A Bradesco, assim como todo o setor, se movimenta para identificar o perfil do cliente e só então oferecer o plano que melhor se encaixa nas suas necessidades, reforçando a característica de longo prazo da previdência. "Não adianta oferecer renda variável para quem não tem apetite para risco."

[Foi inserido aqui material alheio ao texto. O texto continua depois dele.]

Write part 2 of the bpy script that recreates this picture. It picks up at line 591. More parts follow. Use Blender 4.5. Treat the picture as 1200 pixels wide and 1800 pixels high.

Desde o fim do ano passado, a Bradesco vem treinando os cerca de 4.500 corretores de previdência espalhados pelas agências do banco - cadastrados, a seguradora conta com 10 mil profissionais. "Entendemos que precisamos melhorar nosso índice de retenção e só vamos conseguir isso com a venda qualificada ", diz Oliveira. A Bradesco Vida e Previdência, apesar de ser a maior do setor - só o patrimônio dos fundos atrelados aos planos PGBL e VGBL somava R$ 41 bilhões em junho -, vem enfrentando grande concorrência.

No ranking de captação líquida do semestre, elaborado pela NetQuant em parceria com a Towers Perrin, é a Brasilprev que lidera, com R$ 2,119 bilhões do volume registrado no semestre. Em seguida, está a ItaúPrev Vida e Previdência, com R$ 2,113 bilhões. A Unibanco Seguradora aparece na lista, na 12ª posição, com R$ 33 milhões, volume suficiente para colocar a seguradora do grupo Itaú Unibanco à frente. A empresa está adotando a marca Unibanco. A Caixa Vida e Previdência vem na terceira posição, com R$ 953,4 milhões de captação líquida no semestre, seguida pela Bradesco, com R$ 874,9 milhões.

Nazareth, da NetQuant, lembra que a Bradesco já tem um volume grande de reservas, assim como uma base de clientes mais difícil de ser expandida. Oliveira, da Bradesco, acrescenta que a seguradora ainda tem um volume forte de captação em planos tradicionais, que não aparecem nas estatísticas, além de mais participantes próximos da aposentadoria, o que contribui para elevar os resgate.

A queda de juros também deve deixar a competição no setor mais acirrada tanto entre as empresas quanto com outras aplicações, como a poupança, uma vez que o custo associado à previdência passa a ter um peso relevante para a acumulação de recursos. "O incentivo fiscal é o que faz com que o setor continue crescendo, mas as taxas, especialmente de administração, devem ter um aperto", acredita Nazareth. Snel, da Icatu, afirma que o setor, que já alcançou escala suficiente (mais de R$ 100 bilhões em reservas de PGBL e VGBL), vem reduzindo os custos. "O juro deve acelerar essa tendência, mas o investidor tem de fazer seu papel de analisar os planos", diz. "A pesquisa é relevante até porque, no longo prazo, o montante pode superar até o valor da casa onde ele mora."